- Y Combinator accuses Google of stifling startup innovation and investment through monopolistic practices.
- YC urges the court to end anti-competitive deals and open Google’s search index, not immediately break up the company.
- If reforms fail, YC supports considering a forced spinoff of Google’s business units.
Y Combinator (YC), the influential startup accelerator, has filed a strongly worded amicus brief in the U.S. government’s monopoly case against Google, calling the tech giant a “monopolist” whose dominance has “stunted” the American startup ecosystem.
YC argues that Google’s control over web search and digital advertising has created a “kill zone,” deterring venture capitalists from backing startups that could compete in these sectors.
The result, YC claims, is a landscape where innovation has been artificially suppressed and the market remains stagnant.
The brief, filed on May 9, points to Google’s decade-long exclusive deals-such as paying billions to be the default search engine on Apple devices-as anti-competitive practices that freeze out potential rivals.

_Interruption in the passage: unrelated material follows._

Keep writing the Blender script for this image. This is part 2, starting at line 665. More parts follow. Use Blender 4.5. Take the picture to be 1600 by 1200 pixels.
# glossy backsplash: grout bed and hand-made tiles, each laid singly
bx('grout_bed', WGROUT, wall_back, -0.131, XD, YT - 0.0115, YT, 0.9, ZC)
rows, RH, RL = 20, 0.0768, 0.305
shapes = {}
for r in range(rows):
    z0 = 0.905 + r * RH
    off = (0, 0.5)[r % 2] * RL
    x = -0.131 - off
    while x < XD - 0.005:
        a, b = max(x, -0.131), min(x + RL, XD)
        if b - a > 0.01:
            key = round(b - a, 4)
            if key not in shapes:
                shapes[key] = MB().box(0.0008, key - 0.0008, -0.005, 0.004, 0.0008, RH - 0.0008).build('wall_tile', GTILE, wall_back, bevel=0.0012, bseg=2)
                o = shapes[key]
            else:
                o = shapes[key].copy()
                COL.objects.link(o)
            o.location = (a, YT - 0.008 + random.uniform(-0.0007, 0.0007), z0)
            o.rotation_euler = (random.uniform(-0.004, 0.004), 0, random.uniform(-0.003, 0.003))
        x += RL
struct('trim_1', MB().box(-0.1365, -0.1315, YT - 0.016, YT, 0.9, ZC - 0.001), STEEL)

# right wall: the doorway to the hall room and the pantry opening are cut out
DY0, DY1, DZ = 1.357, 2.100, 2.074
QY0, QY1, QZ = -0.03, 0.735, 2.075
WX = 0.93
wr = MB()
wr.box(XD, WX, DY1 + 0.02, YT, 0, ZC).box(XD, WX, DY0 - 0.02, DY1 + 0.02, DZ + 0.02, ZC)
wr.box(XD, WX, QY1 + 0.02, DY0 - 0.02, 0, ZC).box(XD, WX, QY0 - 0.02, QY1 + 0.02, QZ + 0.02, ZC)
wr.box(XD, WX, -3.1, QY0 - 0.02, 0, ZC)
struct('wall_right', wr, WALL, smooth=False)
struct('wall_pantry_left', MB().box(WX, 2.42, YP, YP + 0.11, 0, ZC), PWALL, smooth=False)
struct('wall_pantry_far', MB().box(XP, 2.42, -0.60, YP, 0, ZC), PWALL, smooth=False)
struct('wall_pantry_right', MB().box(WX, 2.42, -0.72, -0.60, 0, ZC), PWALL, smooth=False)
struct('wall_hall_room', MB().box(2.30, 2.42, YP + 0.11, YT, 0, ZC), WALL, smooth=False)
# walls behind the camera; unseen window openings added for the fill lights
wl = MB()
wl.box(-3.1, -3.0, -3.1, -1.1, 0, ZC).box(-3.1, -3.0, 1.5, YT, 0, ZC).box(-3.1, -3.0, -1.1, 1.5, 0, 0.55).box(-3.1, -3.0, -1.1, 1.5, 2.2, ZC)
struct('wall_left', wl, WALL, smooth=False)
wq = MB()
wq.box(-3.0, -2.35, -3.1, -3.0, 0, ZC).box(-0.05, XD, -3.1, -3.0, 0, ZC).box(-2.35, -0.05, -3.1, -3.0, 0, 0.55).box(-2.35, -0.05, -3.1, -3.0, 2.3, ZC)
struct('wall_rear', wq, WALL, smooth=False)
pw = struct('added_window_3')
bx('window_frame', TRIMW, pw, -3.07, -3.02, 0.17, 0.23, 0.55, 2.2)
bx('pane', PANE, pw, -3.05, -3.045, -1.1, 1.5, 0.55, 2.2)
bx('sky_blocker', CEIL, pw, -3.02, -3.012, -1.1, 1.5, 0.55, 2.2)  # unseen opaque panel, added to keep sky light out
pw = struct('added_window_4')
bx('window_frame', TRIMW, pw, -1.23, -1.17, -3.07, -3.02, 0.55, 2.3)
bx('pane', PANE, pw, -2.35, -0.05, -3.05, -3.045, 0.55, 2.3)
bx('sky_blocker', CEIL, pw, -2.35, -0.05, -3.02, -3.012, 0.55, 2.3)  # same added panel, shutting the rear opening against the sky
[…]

YC is not calling for an immediate breakup of Google, but instead urges remedies like ending such exclusive agreements and opening Google’s search index to allow competitors to train large language models.
If Google fails to reform within five years, YC suggests regulators should consider more drastic measures, such as spinning off parts of the company.
The filing comes amid ongoing antitrust proceedings, with remedies expected by August 2025. Despite YC’s recent collaborations with Google, the accelerator insists that loosening Google’s grip is essential for the future of tech innovation.